DATA SEGMENT:
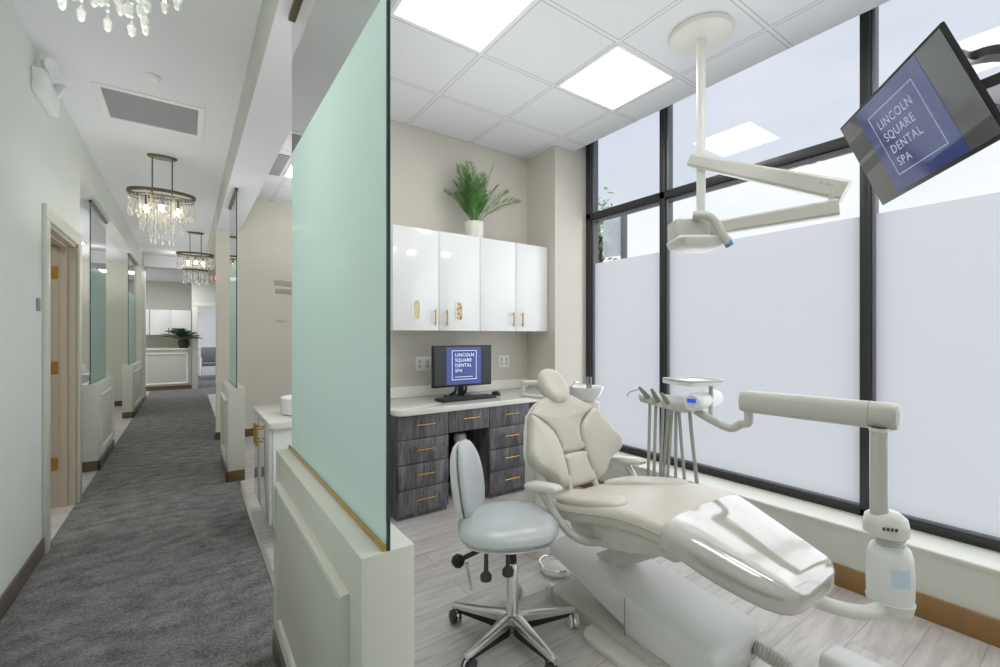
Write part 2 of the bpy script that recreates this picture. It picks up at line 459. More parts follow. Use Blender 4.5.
# walls, left
dz = 2.08; dy0, dy1 = 3.95, 4.90
wl = MB()
wl.box((XL-.13, -2.2, 0), (XL, dy0, ZC+.1)).box((XL-.13, dy1, 0), (XL, 5.05, ZC+.1)).box((XL-.13, dy0, dz), (XL, dy1, ZC+.1))
struct(wl.build('wall_left', M['wall_cool'], smooth=False))
struct(MB().box((-3.6, 5.0, 0), (XL-.13, 5.05, 3.0)).build('wall_alcove', M['wall_cool'], smooth=False))
struct(MB().box((-3.6, 5.05, 0), (-3.5, 11.4, 3.0)).build('wall_alcove', M['wall_cool'], smooth=False))
struct(MB().box((-3.6, 11.25, 0), (XL-.0, 11.4, 3.0)).build('wall_alcove', M['wall_cream'], smooth=False))
struct(MB().box((XL-.13, 11.4, 0), (XL, 12.3, 3.0)).build('wall_left', M['wall_sage'], smooth=False))
struct(MB().box((-2.2, 12.2, 0), (XL-.13, 12.3, 3.0)).build('wall_left', M['wall_sage'], smooth=False))
struct(MB().box((-3.4, 2.6, 0), (-3.3, 5.0, 3.0)).box((-3.4, 2.5, 0), (-.86, 2.6, 3.0)).box((-3.4, 2.5, 2.8), (-.86, 5, 2.9)).build('wall_office', M['wall_beige'], smooth=False))
b_ = MB().box((XL, -2.2, 0), (XL+.012, dy0-.09, .105), .003)
struct(b_.build('baseboard_left', M['base_dark']))
struct(MB().box((XL-.12, 11.4, 0), (XL+.012, 12.3, .10), .003).build('baseboard_left', M['base_brown']))
struct(MB().box((-3.4, 11.235, 0), (XL-.2, 11.25, .10), .003).build('baseboard_alcove', M['base_brown']))

# left door : casing, jamb, door leaf opened into the office, hinges
door = MB()
door.box((XL, dy0-.09, 0), (XL+.022, dy0+.005, dz), .004)
door.box((XL, dy1-.005, 0), (XL+.022, dy1+.09, dz), .004)
door.box((XL, dy0-.09, dz+.0005), (XL+.023, dy1+.09, dz+.09), .004)
d1 = struct(door.build('door_1', M['casing'])); d1['label'] = 'white cased doorway standing open on the left of the corridor'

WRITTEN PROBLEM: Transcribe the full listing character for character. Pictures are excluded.

OUTPUT FOR THIS EXERCISE:
Write part 2 of the bpy script that recreates this picture. It picks up at line 459. More parts follow. Use Blender 4.5.
# walls, left
dz = 2.08; dy0, dy1 = 3.95, 4.90
wl = MB()
wl.box((XL-.13, -2.2, 0), (XL, dy0, ZC+.1)).box((XL-.13, dy1, 0), (XL, 5.05, ZC+.1)).box((XL-.13, dy0, dz), (XL, dy1, ZC+.1))
struct(wl.build('wall_left', M['wall_cool'], smooth=False))
struct(MB().box((-3.6, 5.0, 0), (XL-.13, 5.05, 3.0)).build('wall_alcove', M['wall_cool'], smooth=False))
struct(MB().box((-3.6, 5.05, 0), (-3.5, 11.4, 3.0)).build('wall_alcove', M['wall_cool'], smooth=False))
struct(MB().box((-3.6, 11.25, 0), (XL-.0, 11.4, 3.0)).build('wall_alcove', M['wall_cream'], smooth=False))
struct(MB().box((XL-.13, 11.4, 0), (XL, 12.3, 3.0)).build('wall_left', M['wall_sage'], smooth=False))
struct(MB().box((-2.2, 12.2, 0), (XL-.13, 12.3, 3.0)).build('wall_left', M['wall_sage'], smooth=False))
struct(MB().box((-3.4, 2.6, 0), (-3.3, 5.0, 3.0)).box((-3.4, 2.5, 0), (-.86, 2.6, 3.0)).box((-3.4, 2.5, 2.8), (-.86, 5, 2.9)).build('wall_office', M['wall_beige'], smooth=False))
b_ = MB().box((XL, -2.2, 0), (XL+.012, dy0-.09, .105), .003)
struct(b_.build('baseboard_left', M['base_dark']))
struct(MB().box((XL-.12, 11.4, 0), (XL+.012, 12.3, .10), .003).build('baseboard_left', M['base_brown']))
struct(MB().box((-3.4, 11.235, 0), (XL-.2, 11.25, .10), .003).build('baseboard_alcove', M['base_brown']))

# left door : casing, jamb, door leaf opened into the office, hinges
door = MB()
door.box((XL, dy0-.09, 0), (XL+.022, dy0+.005, dz), .004)
door.box((XL, dy1-.005, 0), (XL+.022, dy1+.09, dz), .004)
door.box((XL, dy0-.09, dz+.0005), (XL+.023, dy1+.09, dz+.09), .004)
d1 = struct(door.build('door_1', M['casing'])); d1['label'] = 'white cased doorway standing open on the left of the corridor'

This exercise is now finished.